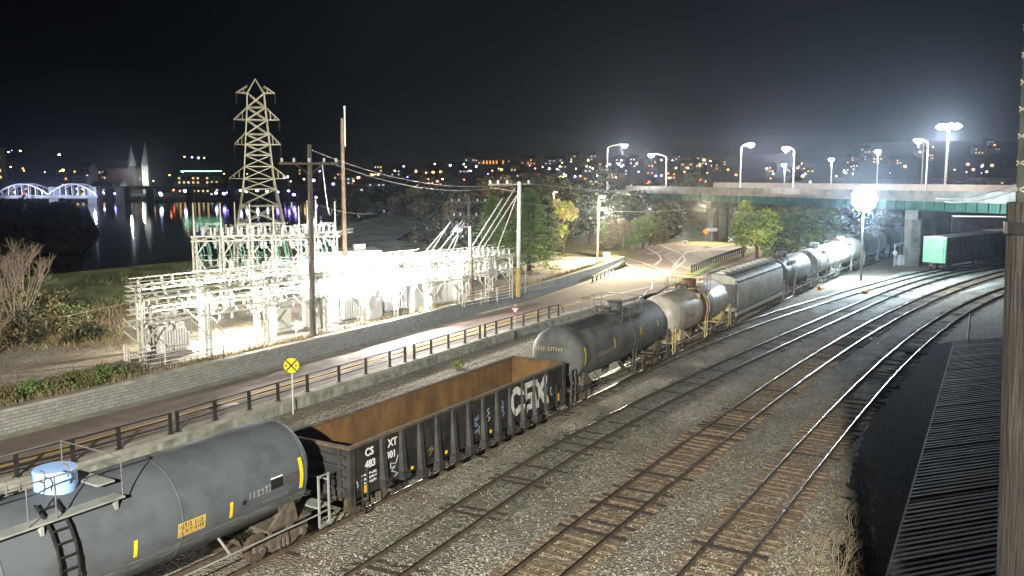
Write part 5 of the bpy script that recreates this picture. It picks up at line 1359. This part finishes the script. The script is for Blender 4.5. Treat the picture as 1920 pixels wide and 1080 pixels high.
# ------------------------------------------------------------------ arched bridge over the river
arch_m=M('arch_steel',(.40,.42,.42),(.55,.56,.55),scale=.5,rough=.6)
lt_w=EM('lamp_white',(.80,.85,1),18); lt_b=EM('lamp_blue_white',(.36,.28,1),14); lt_o=EM('lamp_orange',(1,.33,.10),12); lt_r=EM('lamp_red',(1,.08,.05),9); lt_y=EM('lamp_warm',(1,.66,.30),12); lt_g=EM('lamp_green',(.35,1,.6),8)
DY=500
bp0=At(-60,368,DY); 
t=thing('arch_bridge','distant bridge of floodlit white arches over the river at the far left','bridge',(bp0.x,bp0.y,0))
zdk=At(0,366,DY).z
x0=At(-115,366,DY).x; x1=At(800,366,DY).x
MB().box((x0+At(190,366,DY).x)/2,DY,zdk-.9,At(190,366,DY).x-x0,9,1.8).build('deck',M('arch_concrete',(.16,.17,.15),(.24,.24,.21),scale=.2,rough=.9),t,world=True)
for ua,ub in ((-100,2),(0,100),(98,188)):
    xa=At(ua,366,DY).x; xb=At(ub,366,DY).x
    for yy in (DY-4.5,DY+4.5):
        g=MB(); n=16; pts=[]
        for k in range(n+1): f=k/n; pts.append((xa+(xb-xa)*f,yy,zdk+6.3*4*f*(1-f)))
        for a,b in zip(pts,pts[1:]): g.bar(a,b,.7,.7)
        for k in range(2,n-1,2): g.bar(pts[k],(pts[k][0],yy,zdk),.32)
        g.build('arch',arch_m,t,world=True)
for u in (12,42,72,108,142,172): 
    p=At(u,369,DY-12); lamp('arch_uplight','POINT',(p.x,DY-9,zdk+1.5),4500,(.6,.65,1.0),t,.5)
for u in (108,180,232): 
    p=At(u,385,DY); MB().box(p.x,DY,2,5,8,10).build('pier',M('arch_concrete',(.16,.17,.15),(.24,.24,.21),scale=.2,rough=.9),t,world=True)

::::

▶ To be done:
Return the listing above word for word, with the pictures removed.

▶ Output for this task:
Write part 5 of the bpy script that recreates this picture. It picks up at line 1359. This part finishes the script. The script is for Blender 4.5. Treat the picture as 1920 pixels wide and 1080 pixels high.
# ------------------------------------------------------------------ arched bridge over the river
arch_m=M('arch_steel',(.40,.42,.42),(.55,.56,.55),scale=.5,rough=.6)
lt_w=EM('lamp_white',(.80,.85,1),18); lt_b=EM('lamp_blue_white',(.36,.28,1),14); lt_o=EM('lamp_orange',(1,.33,.10),12); lt_r=EM('lamp_red',(1,.08,.05),9); lt_y=EM('lamp_warm',(1,.66,.30),12); lt_g=EM('lamp_green',(.35,1,.6),8)
DY=500
bp0=At(-60,368,DY); 
t=thing('arch_bridge','distant bridge of floodlit white arches over the river at the far left','bridge',(bp0.x,bp0.y,0))
zdk=At(0,366,DY).z
x0=At(-115,366,DY).x; x1=At(800,366,DY).x
MB().box((x0+At(190,366,DY).x)/2,DY,zdk-.9,At(190,366,DY).x-x0,9,1.8).build('deck',M('arch_concrete',(.16,.17,.15),(.24,.24,.21),scale=.2,rough=.9),t,world=True)
for ua,ub in ((-100,2),(0,100),(98,188)):
    xa=At(ua,366,DY).x; xb=At(ub,366,DY).x
    for yy in (DY-4.5,DY+4.5):
        g=MB(); n=16; pts=[]
        for k in range(n+1): f=k/n; pts.append((xa+(xb-xa)*f,yy,zdk+6.3*4*f*(1-f)))
        for a,b in zip(pts,pts[1:]): g.bar(a,b,.7,.7)
        for k in range(2,n-1,2): g.bar(pts[k],(pts[k][0],yy,zdk),.32)
        g.build('arch',arch_m,t,world=True)
for u in (12,42,72,108,142,172): 
    p=At(u,369,DY-12); lamp('arch_uplight','POINT',(p.x,DY-9,zdk+1.5),4500,(.6,.65,1.0),t,.5)
for u in (108,180,232): 
    p=At(u,385,DY); MB().box(p.x,DY,2,5,8,10).build('pier',M('arch_concrete',(.16,.17,.15),(.24,.24,.21),scale=.2,rough=.9),t,world=True)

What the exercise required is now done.